Your Brain On Blockchain - Leverage The Revolutions Of The Internet, Our Information & Our Money
April 10, 2022

Crypto Rhapsody #1

Crypto Rhapsody #1
According to one media account, JP Morgan says that bitcoin dominance over stable coins suggests a bearish divergence.
 
"Characteristics such as decentralized, borderless, and censorship-resistant are great for a monetary asset, but huge price swings are not. It is difficult to build a reliable financial system on top of a currency that can lose 50% of its value in a matter of weeks."
 
Just like gold bugs who don't understand what a gold standard really is, there are many bankers who don't understand what money is.
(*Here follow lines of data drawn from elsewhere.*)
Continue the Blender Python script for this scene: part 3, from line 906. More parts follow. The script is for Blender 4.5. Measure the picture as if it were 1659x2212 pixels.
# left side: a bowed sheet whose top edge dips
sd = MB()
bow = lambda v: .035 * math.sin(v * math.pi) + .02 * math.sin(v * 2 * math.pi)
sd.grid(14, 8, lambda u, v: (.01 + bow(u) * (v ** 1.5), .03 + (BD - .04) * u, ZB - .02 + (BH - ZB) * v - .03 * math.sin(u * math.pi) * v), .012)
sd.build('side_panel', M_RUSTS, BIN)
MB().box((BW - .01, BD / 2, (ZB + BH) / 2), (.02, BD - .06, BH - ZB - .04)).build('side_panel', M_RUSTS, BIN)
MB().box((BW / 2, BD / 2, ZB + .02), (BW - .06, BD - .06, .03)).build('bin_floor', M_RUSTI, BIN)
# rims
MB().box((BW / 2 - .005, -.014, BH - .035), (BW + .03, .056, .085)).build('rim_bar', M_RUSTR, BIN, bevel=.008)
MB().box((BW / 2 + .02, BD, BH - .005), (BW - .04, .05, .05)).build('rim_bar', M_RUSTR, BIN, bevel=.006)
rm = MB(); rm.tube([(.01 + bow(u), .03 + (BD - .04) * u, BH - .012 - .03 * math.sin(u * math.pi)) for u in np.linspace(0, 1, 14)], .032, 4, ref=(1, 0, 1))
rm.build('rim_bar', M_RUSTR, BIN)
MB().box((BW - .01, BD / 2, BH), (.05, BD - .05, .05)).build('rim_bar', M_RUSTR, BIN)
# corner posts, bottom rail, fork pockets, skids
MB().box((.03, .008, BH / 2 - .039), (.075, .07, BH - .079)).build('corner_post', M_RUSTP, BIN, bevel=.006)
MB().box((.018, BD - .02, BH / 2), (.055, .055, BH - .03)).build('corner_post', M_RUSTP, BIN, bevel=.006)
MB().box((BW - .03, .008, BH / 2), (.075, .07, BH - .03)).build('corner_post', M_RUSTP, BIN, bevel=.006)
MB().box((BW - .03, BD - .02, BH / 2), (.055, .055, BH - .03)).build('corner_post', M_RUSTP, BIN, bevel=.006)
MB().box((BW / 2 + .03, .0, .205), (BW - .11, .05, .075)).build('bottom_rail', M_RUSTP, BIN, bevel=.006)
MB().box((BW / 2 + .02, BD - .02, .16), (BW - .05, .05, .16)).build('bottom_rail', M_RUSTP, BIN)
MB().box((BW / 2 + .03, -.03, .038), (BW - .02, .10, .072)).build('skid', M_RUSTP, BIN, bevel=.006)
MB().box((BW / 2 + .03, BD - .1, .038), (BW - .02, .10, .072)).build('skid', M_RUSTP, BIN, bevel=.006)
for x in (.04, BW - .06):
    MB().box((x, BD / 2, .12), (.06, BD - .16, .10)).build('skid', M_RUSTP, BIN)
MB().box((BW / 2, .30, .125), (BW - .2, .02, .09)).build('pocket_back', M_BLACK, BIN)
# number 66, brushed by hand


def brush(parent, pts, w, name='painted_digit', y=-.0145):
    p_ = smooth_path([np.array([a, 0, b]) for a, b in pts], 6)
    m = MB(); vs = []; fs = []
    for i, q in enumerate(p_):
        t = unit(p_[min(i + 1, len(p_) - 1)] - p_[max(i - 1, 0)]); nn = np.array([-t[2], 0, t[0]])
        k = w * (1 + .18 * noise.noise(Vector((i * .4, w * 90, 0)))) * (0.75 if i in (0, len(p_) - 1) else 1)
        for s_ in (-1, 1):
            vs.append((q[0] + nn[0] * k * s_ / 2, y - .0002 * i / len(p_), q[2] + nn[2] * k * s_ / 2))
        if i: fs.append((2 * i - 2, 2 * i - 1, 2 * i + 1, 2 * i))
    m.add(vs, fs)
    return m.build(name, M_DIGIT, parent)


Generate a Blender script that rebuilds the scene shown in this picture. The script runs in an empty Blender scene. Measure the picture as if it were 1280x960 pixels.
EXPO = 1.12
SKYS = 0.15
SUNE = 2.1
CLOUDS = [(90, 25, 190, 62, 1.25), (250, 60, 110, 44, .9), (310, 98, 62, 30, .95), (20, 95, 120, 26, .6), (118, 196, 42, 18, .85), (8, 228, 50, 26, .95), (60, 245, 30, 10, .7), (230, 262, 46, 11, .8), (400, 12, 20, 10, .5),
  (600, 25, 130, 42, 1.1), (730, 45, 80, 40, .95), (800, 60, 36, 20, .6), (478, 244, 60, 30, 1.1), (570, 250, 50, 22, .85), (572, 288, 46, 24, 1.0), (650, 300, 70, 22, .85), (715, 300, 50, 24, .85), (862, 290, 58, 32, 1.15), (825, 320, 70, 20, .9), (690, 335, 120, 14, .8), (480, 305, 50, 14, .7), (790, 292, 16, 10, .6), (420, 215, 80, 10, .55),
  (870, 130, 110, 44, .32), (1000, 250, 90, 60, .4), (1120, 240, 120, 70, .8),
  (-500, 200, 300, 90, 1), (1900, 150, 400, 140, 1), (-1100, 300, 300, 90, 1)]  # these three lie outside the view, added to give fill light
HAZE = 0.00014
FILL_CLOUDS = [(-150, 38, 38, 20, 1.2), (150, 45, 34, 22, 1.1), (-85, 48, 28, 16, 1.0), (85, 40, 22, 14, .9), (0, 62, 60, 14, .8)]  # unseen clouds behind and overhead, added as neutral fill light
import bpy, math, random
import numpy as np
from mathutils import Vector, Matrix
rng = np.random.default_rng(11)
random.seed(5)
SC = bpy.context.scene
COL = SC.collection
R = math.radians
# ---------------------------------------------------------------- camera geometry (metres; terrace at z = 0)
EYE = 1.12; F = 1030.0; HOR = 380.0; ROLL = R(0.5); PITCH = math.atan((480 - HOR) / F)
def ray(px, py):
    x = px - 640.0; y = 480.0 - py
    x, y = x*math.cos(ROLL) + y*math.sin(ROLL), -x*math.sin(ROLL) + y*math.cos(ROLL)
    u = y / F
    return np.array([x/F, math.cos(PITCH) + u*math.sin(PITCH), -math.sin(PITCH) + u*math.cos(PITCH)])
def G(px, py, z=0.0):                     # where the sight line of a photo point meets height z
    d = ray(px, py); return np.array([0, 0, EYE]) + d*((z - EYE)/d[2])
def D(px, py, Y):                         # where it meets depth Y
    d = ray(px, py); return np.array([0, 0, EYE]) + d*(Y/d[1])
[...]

I would say there are many folks who cant tell the difference between money and currency.
 
Money is adopted. It isn't built. Who asked you(Jamie Dimon and Central Bankers) to build a financial system?
 
The one you built, you didn't ask the people, you built it to steal from the people.( Remember Inflation)
 
That's why bitcoin was created.
 
Naturally they prefer stablecoins, since those often require banking services, unlike bitcoin. The arguments against volatility all fall short on one thing. They are comparing apples to oranges. Nobody said that bitcoin is money yet. It is still an emerging currency and system.
 
Like any such thing built by the voluntary cooperation of market participants, it will have real value, rest assured,
 
Lets look at monetary history. Im sure you remember "tulip mania", It did not last more than 10 years. The tulips did not have a use case either or we should state that it didnt have any utility. But, the mania was helped by the first central bank.
 
Adoption historically takes time. Gold was adopted.It was adopted over thousands of years. Its adoption helped found civilizations, a civilization's growth resulted in an increased demand for gold over time as well. Ludwig von Mises established this process as the regression theorem, which explains the theoretical origin of money. But this happened over time, which allowed for production to keep up with the demand. Still, I can assure you that if gold lost the market's support as a viable monetary asset, it would lose much of its value. The demand for gold as jewelry would not support the gap in value created by the drop in its much larger monetary demand.
 
Hence, if you want to ask, what backs gold, it's the market's confidence that it is still the best monetary asset to hold to protect against what the government and its banks do to their fiat money. Cryptocurrencies are "mined" over time too but civilization and price structures already exists in much of the world today, so the adoption is likely to have a more pronounced effect on value than anything humans have dealt with in the past.
 
It is true that money in the end is something that the market prefers to be stable. But the market isn't finished its product. It is still experimenting.
 
My point is that volatility is not a good reason to reject the experiment at this stage. Nor is it a good reason to intervene.Nor should anyone with any judgment listen to any bank that is part of the system that cryptocurrency projects are aiming to disrupt.